Several years ago, I found this course schedule from Cambridge. I also found some synopses from Oxford here$[1]$. They have been very useful because they contain complete course guides, for example (Cambridge):
Notice that it is very detailed, it has the total number of lectures, the number inside brackets is the (approximate) number of lectures to finish the contents in each paragraph. There are also very good book recomendations with a cross to mark some book which is particularly fit for the course.
Aside from that, the only other material I found that looks similar is Garrity's All the Mathematics You Missed: But Need to Know for Graduate School, it doesn't have all the details but it has a nice conversation about the subjects. I also found the following website: How to Become a Pure Mathematician (or Statistician).
I found these guides to be extremely useful.
Do you know more universities that provide such useful syllabi/synopses/schedules?
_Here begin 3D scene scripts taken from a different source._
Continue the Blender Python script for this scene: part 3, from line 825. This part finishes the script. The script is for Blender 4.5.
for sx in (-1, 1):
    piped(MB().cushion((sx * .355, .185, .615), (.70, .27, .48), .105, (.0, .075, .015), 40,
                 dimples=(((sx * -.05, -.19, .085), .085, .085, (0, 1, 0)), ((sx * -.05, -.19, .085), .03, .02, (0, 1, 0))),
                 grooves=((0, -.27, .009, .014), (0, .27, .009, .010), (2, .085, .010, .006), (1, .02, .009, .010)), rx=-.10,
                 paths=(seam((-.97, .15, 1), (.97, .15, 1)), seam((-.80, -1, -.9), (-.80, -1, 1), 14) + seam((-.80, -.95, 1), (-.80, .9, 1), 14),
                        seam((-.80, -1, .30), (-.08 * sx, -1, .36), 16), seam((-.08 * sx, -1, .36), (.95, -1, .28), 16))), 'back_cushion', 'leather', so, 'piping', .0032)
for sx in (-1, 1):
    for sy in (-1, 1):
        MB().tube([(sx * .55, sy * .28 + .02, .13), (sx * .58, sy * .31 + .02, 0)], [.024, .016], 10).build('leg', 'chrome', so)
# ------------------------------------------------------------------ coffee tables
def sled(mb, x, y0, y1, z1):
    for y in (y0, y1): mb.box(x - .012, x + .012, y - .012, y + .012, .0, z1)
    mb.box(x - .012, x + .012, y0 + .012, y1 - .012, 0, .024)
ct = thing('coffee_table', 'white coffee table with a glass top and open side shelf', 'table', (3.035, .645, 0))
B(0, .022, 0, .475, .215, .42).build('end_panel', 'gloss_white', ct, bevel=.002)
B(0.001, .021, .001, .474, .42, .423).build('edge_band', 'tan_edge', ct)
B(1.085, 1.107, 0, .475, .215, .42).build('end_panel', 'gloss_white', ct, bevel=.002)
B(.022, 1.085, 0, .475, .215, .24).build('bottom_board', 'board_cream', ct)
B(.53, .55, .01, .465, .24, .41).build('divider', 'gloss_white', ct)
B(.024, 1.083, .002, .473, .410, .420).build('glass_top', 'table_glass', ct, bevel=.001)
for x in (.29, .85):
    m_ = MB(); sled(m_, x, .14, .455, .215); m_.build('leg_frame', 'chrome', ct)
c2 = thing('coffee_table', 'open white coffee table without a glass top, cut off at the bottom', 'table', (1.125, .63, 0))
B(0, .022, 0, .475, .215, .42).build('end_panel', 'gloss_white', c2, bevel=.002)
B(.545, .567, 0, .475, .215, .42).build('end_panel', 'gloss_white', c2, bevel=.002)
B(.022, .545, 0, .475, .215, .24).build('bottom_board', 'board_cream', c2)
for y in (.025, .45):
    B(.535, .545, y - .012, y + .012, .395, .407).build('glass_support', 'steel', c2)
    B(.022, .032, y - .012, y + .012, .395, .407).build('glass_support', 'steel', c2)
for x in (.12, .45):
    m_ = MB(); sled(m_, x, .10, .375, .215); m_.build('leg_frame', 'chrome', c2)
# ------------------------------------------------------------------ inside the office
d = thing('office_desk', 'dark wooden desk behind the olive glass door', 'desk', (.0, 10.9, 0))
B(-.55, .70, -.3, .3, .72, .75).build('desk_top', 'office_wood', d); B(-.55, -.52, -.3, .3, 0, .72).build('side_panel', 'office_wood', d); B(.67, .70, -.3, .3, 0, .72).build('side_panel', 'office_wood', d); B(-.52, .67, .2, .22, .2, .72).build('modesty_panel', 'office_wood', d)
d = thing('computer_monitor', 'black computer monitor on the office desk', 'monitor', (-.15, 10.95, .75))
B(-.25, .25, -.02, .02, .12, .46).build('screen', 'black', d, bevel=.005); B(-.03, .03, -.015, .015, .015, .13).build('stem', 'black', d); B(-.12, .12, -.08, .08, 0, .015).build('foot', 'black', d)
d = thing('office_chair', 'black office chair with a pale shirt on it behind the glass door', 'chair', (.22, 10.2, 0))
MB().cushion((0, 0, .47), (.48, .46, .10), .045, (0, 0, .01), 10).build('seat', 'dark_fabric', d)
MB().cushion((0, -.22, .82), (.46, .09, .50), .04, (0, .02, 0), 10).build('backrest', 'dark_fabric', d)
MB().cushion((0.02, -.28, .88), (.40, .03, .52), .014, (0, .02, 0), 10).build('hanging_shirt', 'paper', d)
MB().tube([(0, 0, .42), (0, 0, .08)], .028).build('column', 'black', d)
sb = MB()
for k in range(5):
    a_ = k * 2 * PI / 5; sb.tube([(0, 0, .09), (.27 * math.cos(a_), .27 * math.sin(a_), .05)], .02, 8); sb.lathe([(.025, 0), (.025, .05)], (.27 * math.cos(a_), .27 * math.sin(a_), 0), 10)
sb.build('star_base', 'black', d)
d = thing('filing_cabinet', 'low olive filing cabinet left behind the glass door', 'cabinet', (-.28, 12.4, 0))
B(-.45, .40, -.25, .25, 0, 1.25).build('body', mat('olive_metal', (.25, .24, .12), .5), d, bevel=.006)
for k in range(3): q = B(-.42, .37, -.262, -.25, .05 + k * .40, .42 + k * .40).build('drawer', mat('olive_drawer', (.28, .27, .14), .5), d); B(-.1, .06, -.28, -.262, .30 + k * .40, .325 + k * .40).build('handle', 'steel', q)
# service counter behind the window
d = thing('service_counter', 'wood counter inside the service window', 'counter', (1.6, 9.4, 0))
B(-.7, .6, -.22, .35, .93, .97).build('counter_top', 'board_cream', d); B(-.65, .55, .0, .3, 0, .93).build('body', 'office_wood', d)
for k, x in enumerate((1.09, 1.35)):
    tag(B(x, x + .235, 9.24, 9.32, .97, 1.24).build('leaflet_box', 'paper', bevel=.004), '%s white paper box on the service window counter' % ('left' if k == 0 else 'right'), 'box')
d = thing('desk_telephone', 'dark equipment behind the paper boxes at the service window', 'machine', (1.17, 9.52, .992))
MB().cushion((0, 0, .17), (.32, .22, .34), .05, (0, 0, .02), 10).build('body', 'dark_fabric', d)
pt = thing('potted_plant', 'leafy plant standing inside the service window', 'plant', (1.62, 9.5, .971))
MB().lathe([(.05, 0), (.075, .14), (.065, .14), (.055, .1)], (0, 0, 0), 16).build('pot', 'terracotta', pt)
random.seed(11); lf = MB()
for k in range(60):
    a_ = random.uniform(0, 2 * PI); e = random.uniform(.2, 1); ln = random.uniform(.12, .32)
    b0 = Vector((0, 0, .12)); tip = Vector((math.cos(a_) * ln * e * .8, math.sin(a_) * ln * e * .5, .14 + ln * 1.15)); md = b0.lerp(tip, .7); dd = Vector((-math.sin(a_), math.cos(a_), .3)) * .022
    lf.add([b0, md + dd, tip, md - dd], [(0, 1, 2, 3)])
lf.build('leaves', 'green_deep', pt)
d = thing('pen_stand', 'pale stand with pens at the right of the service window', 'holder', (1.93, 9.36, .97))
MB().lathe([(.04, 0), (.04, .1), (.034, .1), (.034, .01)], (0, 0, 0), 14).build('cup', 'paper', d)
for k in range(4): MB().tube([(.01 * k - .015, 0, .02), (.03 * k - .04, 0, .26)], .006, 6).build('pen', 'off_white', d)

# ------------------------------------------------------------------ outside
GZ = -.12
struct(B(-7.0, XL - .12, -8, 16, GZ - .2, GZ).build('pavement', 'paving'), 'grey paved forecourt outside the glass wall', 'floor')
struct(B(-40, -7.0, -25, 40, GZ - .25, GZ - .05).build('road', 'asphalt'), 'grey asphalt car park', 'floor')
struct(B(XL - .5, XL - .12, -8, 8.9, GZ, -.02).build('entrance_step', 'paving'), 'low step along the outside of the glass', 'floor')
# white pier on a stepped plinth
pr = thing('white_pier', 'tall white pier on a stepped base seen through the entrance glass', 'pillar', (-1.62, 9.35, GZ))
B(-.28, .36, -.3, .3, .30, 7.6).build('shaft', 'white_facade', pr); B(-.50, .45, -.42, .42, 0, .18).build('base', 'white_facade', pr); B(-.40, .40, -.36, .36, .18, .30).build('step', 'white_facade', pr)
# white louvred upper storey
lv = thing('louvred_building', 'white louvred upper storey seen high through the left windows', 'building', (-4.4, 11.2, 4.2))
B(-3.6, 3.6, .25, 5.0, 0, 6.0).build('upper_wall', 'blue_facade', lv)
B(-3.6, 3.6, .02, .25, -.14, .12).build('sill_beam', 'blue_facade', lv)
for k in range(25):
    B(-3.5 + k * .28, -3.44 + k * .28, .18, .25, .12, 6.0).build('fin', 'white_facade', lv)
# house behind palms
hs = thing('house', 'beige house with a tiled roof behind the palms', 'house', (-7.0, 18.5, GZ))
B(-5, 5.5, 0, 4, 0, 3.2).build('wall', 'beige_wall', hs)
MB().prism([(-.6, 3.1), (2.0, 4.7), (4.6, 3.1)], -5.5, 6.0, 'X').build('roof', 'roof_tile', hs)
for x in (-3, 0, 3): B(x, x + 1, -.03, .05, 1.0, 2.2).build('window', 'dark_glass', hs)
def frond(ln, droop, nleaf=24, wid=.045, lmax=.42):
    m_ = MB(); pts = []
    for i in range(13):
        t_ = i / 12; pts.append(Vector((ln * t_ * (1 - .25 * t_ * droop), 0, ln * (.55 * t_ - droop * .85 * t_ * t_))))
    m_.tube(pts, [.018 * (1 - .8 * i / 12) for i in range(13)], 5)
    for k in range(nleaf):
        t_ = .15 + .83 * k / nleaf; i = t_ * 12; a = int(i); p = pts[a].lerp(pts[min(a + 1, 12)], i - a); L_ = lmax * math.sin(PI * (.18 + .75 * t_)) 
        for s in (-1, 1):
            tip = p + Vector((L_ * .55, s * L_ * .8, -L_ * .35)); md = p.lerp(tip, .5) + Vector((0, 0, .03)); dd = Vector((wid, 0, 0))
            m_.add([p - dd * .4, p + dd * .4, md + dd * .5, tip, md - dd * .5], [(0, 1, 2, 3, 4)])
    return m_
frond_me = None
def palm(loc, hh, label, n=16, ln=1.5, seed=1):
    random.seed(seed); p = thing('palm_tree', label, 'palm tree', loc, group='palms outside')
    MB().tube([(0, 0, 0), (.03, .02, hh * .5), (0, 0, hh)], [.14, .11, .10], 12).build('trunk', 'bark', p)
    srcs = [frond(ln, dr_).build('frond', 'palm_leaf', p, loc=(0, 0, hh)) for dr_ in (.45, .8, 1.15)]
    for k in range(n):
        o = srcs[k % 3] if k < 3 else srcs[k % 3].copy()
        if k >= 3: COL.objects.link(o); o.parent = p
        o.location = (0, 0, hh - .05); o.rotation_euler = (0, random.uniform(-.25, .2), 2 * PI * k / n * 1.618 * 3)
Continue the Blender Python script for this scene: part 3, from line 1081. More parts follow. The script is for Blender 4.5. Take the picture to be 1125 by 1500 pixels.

I have been looking for some time, but it seems that Oxford/Cambridge is really unique with respect to this: Some of them just give the name of one book and doesn't detail it, other may have something like this but it's restricted for official students.
Do you know other books/websites/etc such as the ones I mentioned?
$[1]:$ I am a bit confused by the bureaucratic usage of the words "syllabus", "synopses", "schedules", etc. When I first searched for it, the name of the document was "syllabus", now it is "schedule".